Abstract An efficient and convenient synthesis of partially hydrogenated functionalized [5]helicenes and oxa[5]helicenes, such as (1,2,5,6‐tetrahydro‐3‐oxadibenzo[ c , g ]phenanthren‐4‐ylidene)acetonitriles 6 and (5,6‐dihydro‐3‐oxadibenzo[ c , g ]phenanthren‐4‐ylidene)acetonitriles 8 , has been developed through base‐catalyzed ring transformation of 5,6‐dihydro‐4‐amin‐1‐yl‐2‐oxo‐2 H ‐benzo[ h ]chromene‐3‐carbonitriles 4 with 2‐tetralones 5 . The molecular structures of the partially hydrogenated oxahelicenes were examined by spectroscopic methods and by X‐ray crystallographic analysis.

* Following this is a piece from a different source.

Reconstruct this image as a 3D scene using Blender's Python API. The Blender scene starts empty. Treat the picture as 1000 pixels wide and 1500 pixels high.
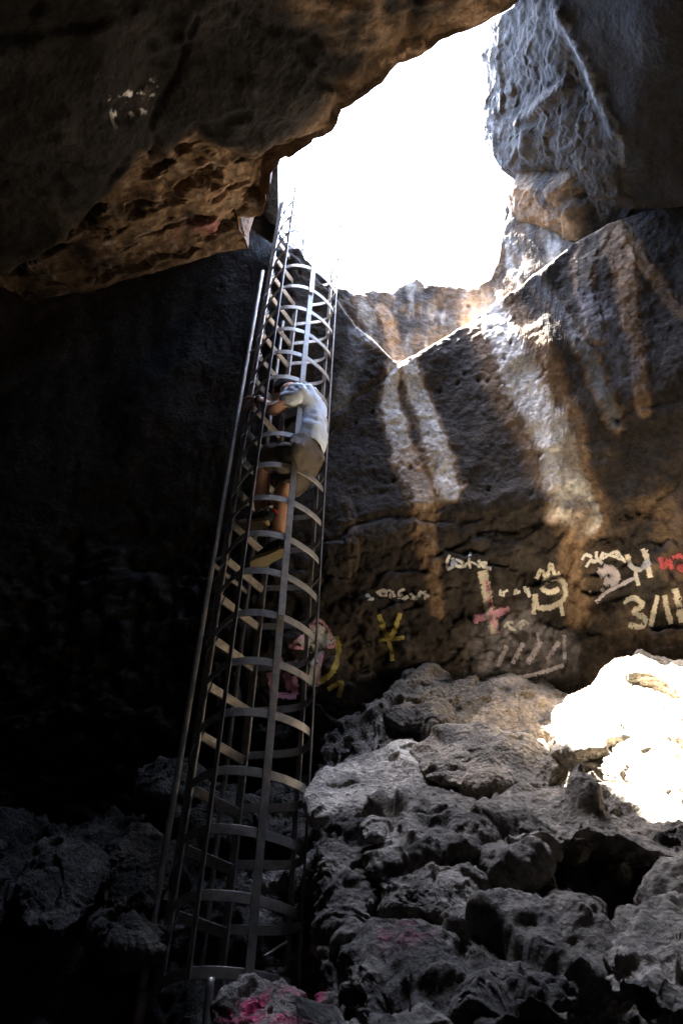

To calculate the inversion barrier of the helimeric enantiomers P ‐ 6e and M ‐ 6e and of P ‐ 8a and M ‐ 8a , the molecular geometries of both the ground and the transition states were optimized by density functional theory (DFT) using B3LYP/6‐311G*. Based on these structures, RI‐SCS‐MP2/TZVP single‐point energies (ORCA) were calculated to permit a prediction of the rotational barrier. The accuracy of the calculated value for 6e was confirmed by Dynamic Nuclear Magnetic Resonance (DNMR) experiments with line‐shape analysis. Our ring‐transformation protocol provides easy access to functionalized helicenes and heterohelicenes with the flexibility of substituent variations and opens new perspectives for further exploration.